Find every line in the records below that holds the word "scene", and copy each one.

### Material for the task
>> START

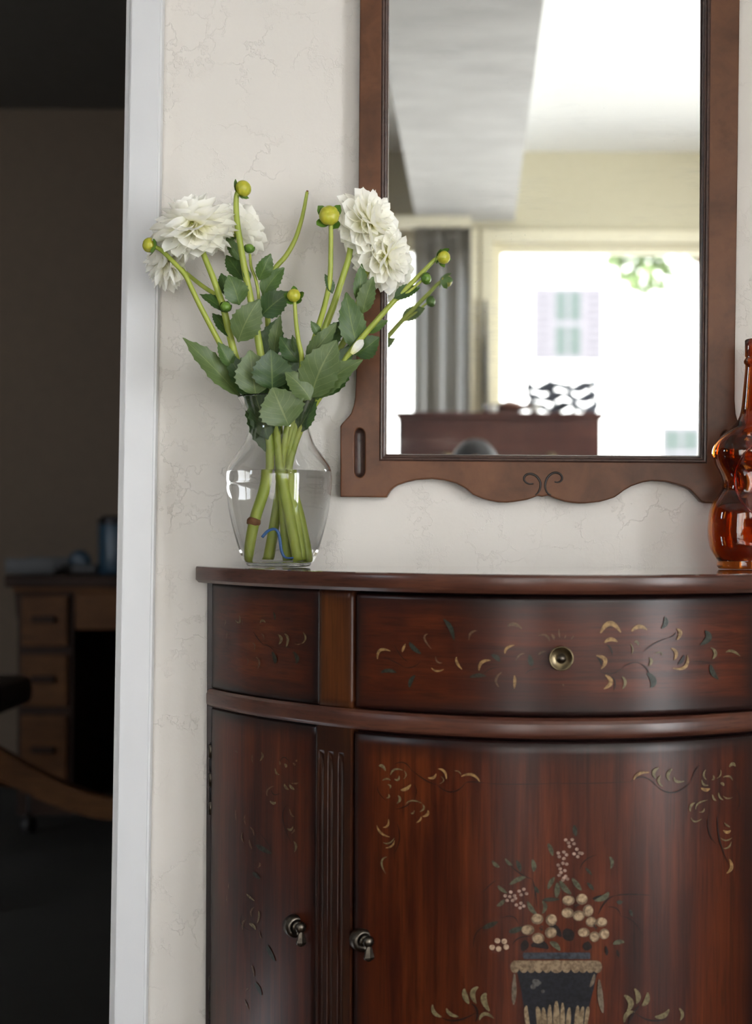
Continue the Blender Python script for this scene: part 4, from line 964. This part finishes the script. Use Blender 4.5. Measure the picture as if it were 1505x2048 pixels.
# corner bracket at the desk's left end
prism('bracket', [(dxl+.015, zt-.05), (pl, zt-.05), (pl, zt-.16), (pl-.01, zt-.11)], fy+.06, fy+.5, M_oakd, desk)
M_teal = plain('teal_plastic', (.012, .035, .06), (.010, .03, .05), rough=.4)
q = bk(232, 1130, fy+.25); hh = (1128-1012)/F*(D+fy+.25); rq = 35/F*(D+fy+.25)
tum = empty('water_tumbler', (q.x, fy+.25, zt), 'tall dark teal tumbler on the desk in the dark room', 'tumbler')
lathe('body', [(0, zt), (rq*.9, zt), (rq*.95, zt+.006), (rq, zt+hh*.84), (rq*.96, zt+hh*.86)], M_teal, tum, (q.x, fy+.25, 0), None, 28)
lathe('lid', [(rq*.97, zt+hh*.85), (rq*1.0, zt+hh*.87), (rq*.98, zt+hh*.95), (rq*.85, zt+hh), (0, zt+hh)], M_blackmetal, tum, (q.x, fy+.25, 0), None, 28)
q0, q1 = bk(28, 1140, fy+.3), bk(125, 1140, fy+.3)
kb = empty('desk_tray', ((q0.x+q1.x)/2, fy+.3, zt), 'flat dark tray lying on the desk in the dark room', 'tray')
M_blk = plain('black_plastic', (.02, .018, .018), rough=.5)
box('tray_base', q0.x, q1.x, fy+.2, fy+.45, zt, zt+.012, M_blk, kb, .003)
for ya, yb in ((fy+.2, fy+.212), (fy+.438, fy+.45)): box('tray_rim', q0.x, q1.x, ya, yb, zt+.0121, zt+.05, M_blk, kb, .002)
q = bk(160, 1125, fy+.3)
ro = empty('tape_dispenser', (q.x, fy+.3, zt), 'small dark rounded tape dispenser beside the tray on the desk', 'tape dispenser')
bm = bmesh.new(); bbox(bm, q.x-.06, q.x+.06, fy+.27, fy+.33, zt, zt+.03, .008); bmo('base', bm, M_blk, ro)
lathe('roll', [(.012, -.012), (.035, -.012), (.037, 0), (.035, .012), (.012, .012)], M_teal, ro, (q.x, fy+.3, zt+.04), (0, 1, 0), 24)
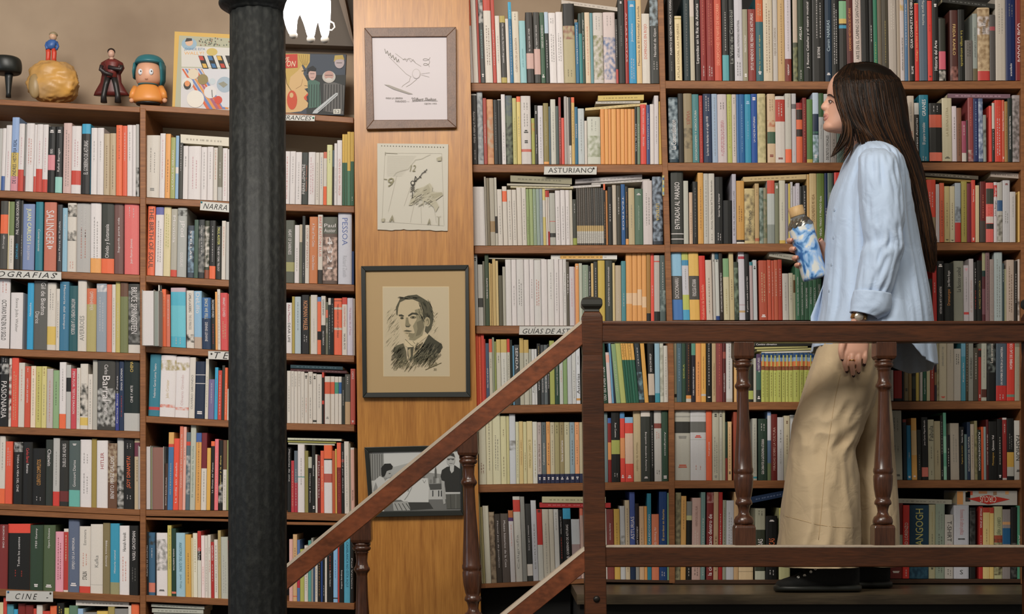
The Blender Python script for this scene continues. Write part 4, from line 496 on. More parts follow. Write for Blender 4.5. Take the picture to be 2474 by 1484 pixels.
def baluster(parent, xt, xb, sh, top=826, bot=1320):
    D = YR+.012; d = 24*sr; yc = D+.024
    f = lambda y: xt+(xb-xt)*(y-top)/(bot-top)
    mb = MB(); n = 28; rings = []
    for y, r in BPROF:
        c_ = W(f(y), y+sh, D); rr = r*sr
        rings.append([(c_[0]+math.cos(2*math.pi*j/n)*rr, yc+math.sin(2*math.pi*j/n)*rr, c_[2]) for j in range(n)])
    mb.ringloft(rings)
    o = mb.build('baluster', M['turned'], parent, True)
    for (ya, yb_, nm) in ((top, 868, 'top_block'), (1268, bot, 'bottom_block')):
        mb = MB(); rg = []
        ys = [(ya, 24.5), (yb_-8, 25), (yb_-3, 23), (yb_, 21)] if nm == 'top_block' else [(ya, 20), (ya+3, 23.5), (ya+8, 25), (yb_, 25)]
        for y, r in ys:
            c_ = W(f(y), y+sh, D); h_ = r*sr
            rg.append([(c_[0]-h_, yc-h_, c_[2]), (c_[0]+h_, yc-h_, c_[2]), (c_[0]+h_, yc+h_, c_[2]), (c_[0]-h_, yc+h_, c_[2])])
        mb.ringloft(rg); bevel(mb.build(nm, M['turned'], o), .002, 2)
    return o
baluster(LR, 1797, 1801, 0); baluster(LR, 2141, 2137, 0)
SR = thing('stair_railing', 'dark wooden stair railing sloping down to the left past the pillar', 'railing', (W(1150, 0, YR)[0], YR, 0.2))
def slant(parent, name, xa, ya, xb, yb, vth, mat, strip=True):
    d = .055; y0 = YR+.004
    mb = MB(); L = Vector((W(xb, yb, YR)-W(xa, ya, YR)))
    t = vth*sr
    A, B = W(xa, ya, YR), W(xb, yb, YR)
    nr = Vector((-L.z, 0, L.x)).normalized(); nr = nr if nr.z > 0 else -nr
    ch = .007
    tp = t*abs(L.x)/L.length
    # section in (n, y): chamfered on the front top edge
    sec = [(-tp, y0), (-ch*1.0, y0), (0, y0+ch*1.6), (0, y0+d), (-tp, y0+d)]
    rings = [[P_+nr*s_[0]+Vector((0, s_[1]-P_.y, 0)) for s_ in sec] for P_ in (A, B)]
    mb.ringloft(rings); o = bevel(mb.build(name, mat, parent), .0015, 1)
    if strip:
        mb = MB(); e = .0012
        sec = [(-ch*1.15, y0-e), (e, y0+ch*1.6-e), (e, y0+d*.97), (-.002, y0+d*.97), (-.002, y0+ch*1.7), (-ch*1.15, y0+.003)]
        rings = [[P_+nr*s_[0]+Vector((0, s_[1]-P_.y, 0)) for s_ in sec] for P_ in (A, B)]
        mb.ringloft(rings); mb.build('worn_edge', M['worn'], parent)
slant(SR, 'handrail', 560, 1473, 1408, 771, 61, M['rail_stair'])
slant(SR, 'lower_rail', 560, 2015, 1412, 1323, 61, M['rail_stair'])
baluster(SR, 1128, 1146, 234, top=800, bot=1330); baluster(SR, 871, 876, 445, top=795, bot=1330)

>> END

### Problem solution
Continue the Blender Python script for this scene: part 4, from line 964. This part finishes the script. Use Blender 4.5. Measure the picture as if it were 1505x2048 pixels.
The Blender Python script for this scene continues. Write part 4, from line 496 on. More parts follow. Write for Blender 4.5. Take the picture to be 2474 by 1484 pixels.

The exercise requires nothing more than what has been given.